The Court of Appeals for the Fifth Circuit has ruled that a bankruptcy court did not err in discharging certain types of student loans during bankruptcy proceedings and that a bankruptcy court does not have the authority to enforce discharge injunctions entered into in other courts, remanding the case back to the District Court.
A copy of the ruling in the case of Crocker v. Navient Solutions can be accessed by clicking here.
Two individuals — one in Texas and the other in Virginia — obtained private student loans that ultimately ended up being serviced by the defendant. Both later filed for bankruptcy protection in their respective states. The defendant attempted to continue collecting on the unpaid student loans after they were discharged. The individual in Texas filed suit against the defendant and the individual from Virginia later joined the suit. The suit sought to certify a class of individuals who had validly discharged loans but were still being subjected to collection efforts of the defendant.

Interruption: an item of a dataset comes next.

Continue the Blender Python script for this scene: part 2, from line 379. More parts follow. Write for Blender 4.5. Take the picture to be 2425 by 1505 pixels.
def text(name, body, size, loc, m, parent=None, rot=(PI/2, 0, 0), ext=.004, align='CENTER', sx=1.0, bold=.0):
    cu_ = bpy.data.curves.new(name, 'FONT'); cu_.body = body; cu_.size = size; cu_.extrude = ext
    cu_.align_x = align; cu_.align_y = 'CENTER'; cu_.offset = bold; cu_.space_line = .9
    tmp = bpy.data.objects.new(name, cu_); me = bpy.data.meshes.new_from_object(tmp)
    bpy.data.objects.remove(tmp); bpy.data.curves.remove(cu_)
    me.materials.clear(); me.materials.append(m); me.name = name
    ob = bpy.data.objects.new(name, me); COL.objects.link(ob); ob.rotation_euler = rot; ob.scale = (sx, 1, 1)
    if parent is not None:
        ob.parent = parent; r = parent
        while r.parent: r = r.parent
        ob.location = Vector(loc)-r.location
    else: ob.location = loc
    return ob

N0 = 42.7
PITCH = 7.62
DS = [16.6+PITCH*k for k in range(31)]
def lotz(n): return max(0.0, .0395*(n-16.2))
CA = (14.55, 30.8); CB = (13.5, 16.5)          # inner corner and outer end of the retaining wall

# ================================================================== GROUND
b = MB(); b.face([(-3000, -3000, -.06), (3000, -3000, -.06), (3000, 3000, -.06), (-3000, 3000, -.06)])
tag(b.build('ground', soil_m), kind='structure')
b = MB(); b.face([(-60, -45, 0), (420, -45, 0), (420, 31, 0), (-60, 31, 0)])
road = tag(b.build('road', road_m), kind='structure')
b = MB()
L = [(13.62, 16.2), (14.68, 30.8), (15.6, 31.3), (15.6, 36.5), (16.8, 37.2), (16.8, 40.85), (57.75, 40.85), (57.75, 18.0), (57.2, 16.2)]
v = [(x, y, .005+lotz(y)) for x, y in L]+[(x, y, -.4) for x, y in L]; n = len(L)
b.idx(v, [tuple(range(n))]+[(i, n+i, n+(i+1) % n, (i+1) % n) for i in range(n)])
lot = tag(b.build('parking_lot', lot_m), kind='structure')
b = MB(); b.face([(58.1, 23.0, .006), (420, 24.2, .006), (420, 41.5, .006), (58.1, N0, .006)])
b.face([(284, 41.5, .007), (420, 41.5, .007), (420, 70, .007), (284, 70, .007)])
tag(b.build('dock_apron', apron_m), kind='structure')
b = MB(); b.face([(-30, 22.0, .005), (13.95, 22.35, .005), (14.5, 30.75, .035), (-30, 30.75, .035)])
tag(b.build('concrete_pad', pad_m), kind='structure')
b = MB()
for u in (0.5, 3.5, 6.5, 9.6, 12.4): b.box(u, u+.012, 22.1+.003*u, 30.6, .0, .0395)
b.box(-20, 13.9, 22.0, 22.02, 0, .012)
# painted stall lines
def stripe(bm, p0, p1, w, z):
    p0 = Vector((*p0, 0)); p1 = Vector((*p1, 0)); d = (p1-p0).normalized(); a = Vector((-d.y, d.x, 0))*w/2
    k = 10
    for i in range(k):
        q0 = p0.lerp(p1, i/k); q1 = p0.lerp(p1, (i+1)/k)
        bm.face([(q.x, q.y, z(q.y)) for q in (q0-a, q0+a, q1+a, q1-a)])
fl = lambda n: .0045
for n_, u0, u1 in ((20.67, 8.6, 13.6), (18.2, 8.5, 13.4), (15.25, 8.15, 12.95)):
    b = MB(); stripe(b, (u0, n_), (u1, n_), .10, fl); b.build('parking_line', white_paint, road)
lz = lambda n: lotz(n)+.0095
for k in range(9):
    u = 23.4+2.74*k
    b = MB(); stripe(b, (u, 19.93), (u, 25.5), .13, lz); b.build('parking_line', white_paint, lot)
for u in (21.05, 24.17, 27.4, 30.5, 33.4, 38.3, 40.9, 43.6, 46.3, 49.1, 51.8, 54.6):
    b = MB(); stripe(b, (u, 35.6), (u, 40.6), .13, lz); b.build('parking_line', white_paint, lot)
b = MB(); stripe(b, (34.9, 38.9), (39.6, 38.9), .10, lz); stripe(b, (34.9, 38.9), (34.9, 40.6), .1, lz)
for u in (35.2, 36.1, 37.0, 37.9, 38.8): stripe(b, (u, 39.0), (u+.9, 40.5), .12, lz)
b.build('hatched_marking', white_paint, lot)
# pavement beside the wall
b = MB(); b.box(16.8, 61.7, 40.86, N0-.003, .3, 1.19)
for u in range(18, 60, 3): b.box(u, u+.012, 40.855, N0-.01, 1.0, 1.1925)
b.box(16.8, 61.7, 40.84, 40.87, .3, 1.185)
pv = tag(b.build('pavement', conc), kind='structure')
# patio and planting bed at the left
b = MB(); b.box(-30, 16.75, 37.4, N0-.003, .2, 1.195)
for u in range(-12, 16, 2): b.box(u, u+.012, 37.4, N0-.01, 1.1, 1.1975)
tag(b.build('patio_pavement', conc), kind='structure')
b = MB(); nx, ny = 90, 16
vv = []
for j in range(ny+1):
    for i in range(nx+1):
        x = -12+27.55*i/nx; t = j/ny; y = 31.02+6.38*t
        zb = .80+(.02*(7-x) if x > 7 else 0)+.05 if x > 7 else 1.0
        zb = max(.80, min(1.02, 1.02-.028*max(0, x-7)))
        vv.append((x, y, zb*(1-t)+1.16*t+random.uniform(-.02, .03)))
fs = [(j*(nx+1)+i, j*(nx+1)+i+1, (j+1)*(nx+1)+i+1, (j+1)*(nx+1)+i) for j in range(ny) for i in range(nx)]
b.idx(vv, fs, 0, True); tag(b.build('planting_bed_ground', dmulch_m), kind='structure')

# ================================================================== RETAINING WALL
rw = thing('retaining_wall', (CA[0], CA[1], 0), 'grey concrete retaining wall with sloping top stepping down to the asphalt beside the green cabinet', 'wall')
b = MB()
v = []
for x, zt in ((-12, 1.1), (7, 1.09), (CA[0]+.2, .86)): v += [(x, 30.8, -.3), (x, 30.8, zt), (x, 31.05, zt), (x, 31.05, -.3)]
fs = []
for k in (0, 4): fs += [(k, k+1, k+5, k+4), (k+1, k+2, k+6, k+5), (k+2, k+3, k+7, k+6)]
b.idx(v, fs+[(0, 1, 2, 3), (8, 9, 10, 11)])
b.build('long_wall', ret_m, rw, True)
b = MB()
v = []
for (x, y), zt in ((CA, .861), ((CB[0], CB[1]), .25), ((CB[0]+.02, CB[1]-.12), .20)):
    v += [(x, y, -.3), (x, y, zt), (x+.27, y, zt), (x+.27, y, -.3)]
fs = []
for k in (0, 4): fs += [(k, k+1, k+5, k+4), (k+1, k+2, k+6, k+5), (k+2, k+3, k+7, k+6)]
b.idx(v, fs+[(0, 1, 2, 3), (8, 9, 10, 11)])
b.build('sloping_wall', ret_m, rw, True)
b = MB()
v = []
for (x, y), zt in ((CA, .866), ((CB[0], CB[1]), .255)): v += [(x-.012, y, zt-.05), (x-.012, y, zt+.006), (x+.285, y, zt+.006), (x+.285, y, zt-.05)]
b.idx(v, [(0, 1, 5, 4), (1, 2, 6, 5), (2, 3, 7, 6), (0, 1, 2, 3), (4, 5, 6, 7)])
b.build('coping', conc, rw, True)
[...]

The defendant filed for summary judgment, arguing that bankruptcy courts can not enforce the injunctions of discharge orders from other states and that the loans should have been excluded from being discharged. The bankruptcy court ruled in favor of the plaintiffs on both counts, a decision the defendant appealed to the Fifth Circuit.
In issuing its ruling, the Fifth Circuit decided that bankruptcy courts do not have the authority to enforce discharge injunctions from other districts, but agreed with the District Court that the particular loans “are not statutorily excepted from discharge.”